Last time I introduced four key topics to illustrate the differences between activism and development work.
- Meetings
- Mutuality
- Mentors
- Models
Meetings may seem an odd place to start. But consider the standard meeting. You know the drill –
- A group with a constitution that defines who should be there, etc
- Agenda in advance
- Chair, Secretary and Treasurer
- Standing orders (optional)
- Past Minutes for approval and matters arising
- Any Other Business
- Minutes circulated
I’ve sat through enough meetings to know it’s easy to make heavy weather of them. Dull meetings with lots of procedures, mastered by a few activists, are not only boring but also dis-empowering. Their purpose is to exercise power and control.
The Meeting as a Powerhouse
Where did this style of meeting come from? I’m no historian and I would be delighted if anyone can prove me wrong but I think it was the eighteenth century evangelical revival!
John Wesley organised the new industrial poor. I don’t know where he got the model from but it seems this type of meeting was not generally known before him.

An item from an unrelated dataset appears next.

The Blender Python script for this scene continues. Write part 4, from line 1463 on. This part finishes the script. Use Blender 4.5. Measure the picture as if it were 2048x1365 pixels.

He passed his approach to the Methodist societies and their members passed them onto other organisations. During the nineteenth century almost everyone used this approach to meetings, particularly among the working classes. All sorts of local economic initiatives developed that helped people organise and make the most of their incomes, for example worker and retail co-ops, insurance companies, building societies, friendly societies, penny banks, sick and dividing clubs, libraries, educational institutions … None of these would have been possible without Wesley’s approach to meetings.
Trade Unions organised in chapels, beginning meetings with a hymn and a prayer and were one type of organisation representing working class interests. Others included non-conformist chapels, temperance halls and pubs.
What Went Wrong?
Meetings we experience today as dull were a powerhouse of innovation 100 – 200 years ago.
Why are meetings so often experienced as dis-empowering today? With the welfare state (arguably the greatest achievement of this movement) and mass media, perhaps there was a decline in opportunity and purpose for the autodidact, the self-taught man or woman.
Maybe the rise of community development in the nineteen seventies, reflected this decline in innovative change from the working classes. Perhaps we need to understand this change.
The point is meetings don’t have to be this way. It is the role of the development worker to help activists organise participative and enjoyable meetings. The role of the activist is to organise meetings, introduce topics, help people participate and follow-up once the meeting is complete. The developmental role is watching how the meeting is organised and helping the activists improve their performance.
Throughout the nineteenth century, working people built the institutions we take for granted today. I’ll tell you about one of the great debates of the time in my next post: Beatrice Potter, Development Worker?
One comment I’ve received refers to the “curse of structureless meetings”. Would you find a review of the purpose of the elements of a typical meeting helpful?
Do you think it is true there were no nineteenth century development workers because the people were able to organise themselves? Or if there were development workers, where do we look for them?